* _Source material_
──────────

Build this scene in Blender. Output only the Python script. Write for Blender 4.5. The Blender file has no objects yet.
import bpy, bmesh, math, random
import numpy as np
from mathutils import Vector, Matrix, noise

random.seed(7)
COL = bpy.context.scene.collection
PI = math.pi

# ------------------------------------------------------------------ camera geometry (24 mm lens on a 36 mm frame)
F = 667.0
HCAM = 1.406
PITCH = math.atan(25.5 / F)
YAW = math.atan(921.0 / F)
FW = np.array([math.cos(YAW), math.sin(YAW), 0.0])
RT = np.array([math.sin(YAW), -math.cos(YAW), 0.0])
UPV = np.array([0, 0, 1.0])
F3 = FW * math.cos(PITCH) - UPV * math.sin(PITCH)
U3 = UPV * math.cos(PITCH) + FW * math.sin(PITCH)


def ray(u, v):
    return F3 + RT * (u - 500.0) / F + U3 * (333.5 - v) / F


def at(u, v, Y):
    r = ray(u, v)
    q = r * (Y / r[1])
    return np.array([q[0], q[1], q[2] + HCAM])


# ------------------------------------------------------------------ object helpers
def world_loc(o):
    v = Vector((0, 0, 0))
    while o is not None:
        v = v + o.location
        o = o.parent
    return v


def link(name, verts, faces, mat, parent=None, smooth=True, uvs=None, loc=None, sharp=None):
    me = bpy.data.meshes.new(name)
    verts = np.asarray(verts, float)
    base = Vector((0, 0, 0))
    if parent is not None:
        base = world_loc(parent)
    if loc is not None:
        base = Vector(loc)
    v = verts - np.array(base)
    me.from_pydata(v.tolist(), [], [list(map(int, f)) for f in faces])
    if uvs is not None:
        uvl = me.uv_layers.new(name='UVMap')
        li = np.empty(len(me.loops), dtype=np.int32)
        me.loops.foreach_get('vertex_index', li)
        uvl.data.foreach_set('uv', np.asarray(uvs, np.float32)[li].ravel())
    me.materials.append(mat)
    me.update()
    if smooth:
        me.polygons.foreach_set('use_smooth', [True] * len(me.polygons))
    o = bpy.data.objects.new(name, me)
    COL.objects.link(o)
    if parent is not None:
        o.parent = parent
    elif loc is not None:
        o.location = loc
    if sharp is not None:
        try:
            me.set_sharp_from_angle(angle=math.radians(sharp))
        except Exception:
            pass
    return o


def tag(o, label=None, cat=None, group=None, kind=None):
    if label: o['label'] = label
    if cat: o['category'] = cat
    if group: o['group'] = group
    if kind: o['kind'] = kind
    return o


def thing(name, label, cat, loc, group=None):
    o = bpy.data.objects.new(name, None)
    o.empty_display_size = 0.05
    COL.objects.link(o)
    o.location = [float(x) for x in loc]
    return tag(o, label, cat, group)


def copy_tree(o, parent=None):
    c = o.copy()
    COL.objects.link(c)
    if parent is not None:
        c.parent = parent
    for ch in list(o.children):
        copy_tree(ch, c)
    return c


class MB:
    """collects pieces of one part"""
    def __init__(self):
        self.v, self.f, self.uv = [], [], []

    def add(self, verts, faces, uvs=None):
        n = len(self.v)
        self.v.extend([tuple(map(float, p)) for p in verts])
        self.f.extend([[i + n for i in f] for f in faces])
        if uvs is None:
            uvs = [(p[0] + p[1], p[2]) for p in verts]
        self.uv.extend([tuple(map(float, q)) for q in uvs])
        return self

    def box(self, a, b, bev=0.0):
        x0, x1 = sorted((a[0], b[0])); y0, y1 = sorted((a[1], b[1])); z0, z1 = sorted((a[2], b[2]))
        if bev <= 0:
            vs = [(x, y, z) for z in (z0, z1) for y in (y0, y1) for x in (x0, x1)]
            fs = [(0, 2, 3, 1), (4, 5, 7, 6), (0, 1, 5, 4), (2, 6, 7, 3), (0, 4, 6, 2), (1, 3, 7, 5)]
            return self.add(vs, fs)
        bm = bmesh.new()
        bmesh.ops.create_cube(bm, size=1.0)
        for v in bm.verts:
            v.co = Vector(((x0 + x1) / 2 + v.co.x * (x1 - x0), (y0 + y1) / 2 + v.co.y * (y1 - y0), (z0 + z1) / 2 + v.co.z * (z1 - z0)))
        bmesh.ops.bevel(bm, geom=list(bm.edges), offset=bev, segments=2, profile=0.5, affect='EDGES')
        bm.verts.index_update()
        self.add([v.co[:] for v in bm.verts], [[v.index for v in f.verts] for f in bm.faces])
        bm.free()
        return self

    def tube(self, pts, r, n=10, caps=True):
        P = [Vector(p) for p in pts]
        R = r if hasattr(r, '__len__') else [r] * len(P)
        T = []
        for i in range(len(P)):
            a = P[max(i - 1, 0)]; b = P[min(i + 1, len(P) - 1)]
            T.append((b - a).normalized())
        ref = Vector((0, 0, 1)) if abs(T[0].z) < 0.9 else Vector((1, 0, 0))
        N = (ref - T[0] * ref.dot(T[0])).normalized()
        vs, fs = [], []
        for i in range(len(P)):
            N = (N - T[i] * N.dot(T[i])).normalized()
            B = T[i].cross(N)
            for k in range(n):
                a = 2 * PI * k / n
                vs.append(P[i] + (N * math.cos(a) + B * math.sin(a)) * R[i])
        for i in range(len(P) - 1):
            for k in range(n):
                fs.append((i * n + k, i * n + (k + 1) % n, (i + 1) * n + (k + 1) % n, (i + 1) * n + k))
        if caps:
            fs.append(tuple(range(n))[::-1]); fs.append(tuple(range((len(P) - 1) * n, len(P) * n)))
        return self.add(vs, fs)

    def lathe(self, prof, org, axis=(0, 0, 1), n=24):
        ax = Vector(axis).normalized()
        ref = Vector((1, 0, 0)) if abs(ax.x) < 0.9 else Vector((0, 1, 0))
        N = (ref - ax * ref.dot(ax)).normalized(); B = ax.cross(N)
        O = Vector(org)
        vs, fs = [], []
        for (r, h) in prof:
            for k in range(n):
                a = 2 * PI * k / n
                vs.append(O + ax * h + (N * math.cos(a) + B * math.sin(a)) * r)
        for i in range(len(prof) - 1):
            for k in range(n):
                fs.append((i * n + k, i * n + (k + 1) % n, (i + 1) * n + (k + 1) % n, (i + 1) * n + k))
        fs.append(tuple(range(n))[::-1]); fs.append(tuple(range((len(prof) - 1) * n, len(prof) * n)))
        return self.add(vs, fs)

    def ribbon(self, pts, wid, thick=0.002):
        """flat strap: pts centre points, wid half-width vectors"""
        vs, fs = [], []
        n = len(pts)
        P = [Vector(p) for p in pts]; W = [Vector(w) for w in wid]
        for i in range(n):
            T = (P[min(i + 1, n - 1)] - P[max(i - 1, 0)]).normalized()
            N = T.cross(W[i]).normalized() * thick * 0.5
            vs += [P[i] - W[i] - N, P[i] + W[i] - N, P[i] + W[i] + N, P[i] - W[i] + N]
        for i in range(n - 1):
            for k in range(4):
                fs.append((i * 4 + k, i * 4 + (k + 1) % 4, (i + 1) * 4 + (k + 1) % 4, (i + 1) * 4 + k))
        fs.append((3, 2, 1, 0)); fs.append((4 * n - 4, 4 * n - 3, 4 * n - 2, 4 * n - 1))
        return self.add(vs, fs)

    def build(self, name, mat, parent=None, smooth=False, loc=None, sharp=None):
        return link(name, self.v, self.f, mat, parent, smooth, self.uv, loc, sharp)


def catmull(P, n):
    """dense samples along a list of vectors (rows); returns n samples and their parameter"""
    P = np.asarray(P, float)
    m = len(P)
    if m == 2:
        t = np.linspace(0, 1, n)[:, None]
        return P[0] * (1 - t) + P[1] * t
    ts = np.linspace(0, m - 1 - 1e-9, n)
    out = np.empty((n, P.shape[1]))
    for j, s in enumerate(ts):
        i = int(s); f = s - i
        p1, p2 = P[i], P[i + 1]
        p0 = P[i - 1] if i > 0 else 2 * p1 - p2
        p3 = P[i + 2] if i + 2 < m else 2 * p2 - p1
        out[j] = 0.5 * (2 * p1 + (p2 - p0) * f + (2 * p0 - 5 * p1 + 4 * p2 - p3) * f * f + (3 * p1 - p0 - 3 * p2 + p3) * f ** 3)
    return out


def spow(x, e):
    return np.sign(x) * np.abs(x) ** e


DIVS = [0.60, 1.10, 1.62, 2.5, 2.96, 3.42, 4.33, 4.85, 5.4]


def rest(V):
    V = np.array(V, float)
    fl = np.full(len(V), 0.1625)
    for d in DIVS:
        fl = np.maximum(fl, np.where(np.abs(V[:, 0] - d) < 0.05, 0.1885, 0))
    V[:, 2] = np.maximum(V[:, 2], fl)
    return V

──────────

* _Required work_
Without changing anything, quote the lines from the top of the data to the line that contains "return F3 +", including that line.

* _Correct response_
Build this scene in Blender. Output only the Python script. Write for Blender 4.5. The Blender file has no objects yet.
import bpy, bmesh, math, random
import numpy as np
from mathutils import Vector, Matrix, noise

random.seed(7)
COL = bpy.context.scene.collection
PI = math.pi

# ------------------------------------------------------------------ camera geometry (24 mm lens on a 36 mm frame)
F = 667.0
HCAM = 1.406
PITCH = math.atan(25.5 / F)
YAW = math.atan(921.0 / F)
FW = np.array([math.cos(YAW), math.sin(YAW), 0.0])
RT = np.array([math.sin(YAW), -math.cos(YAW), 0.0])
UPV = np.array([0, 0, 1.0])
F3 = FW * math.cos(PITCH) - UPV * math.sin(PITCH)
U3 = UPV * math.cos(PITCH) + FW * math.sin(PITCH)


def ray(u, v):
    return F3 + RT * (u - 500.0) / F + U3 * (333.5 - v) / F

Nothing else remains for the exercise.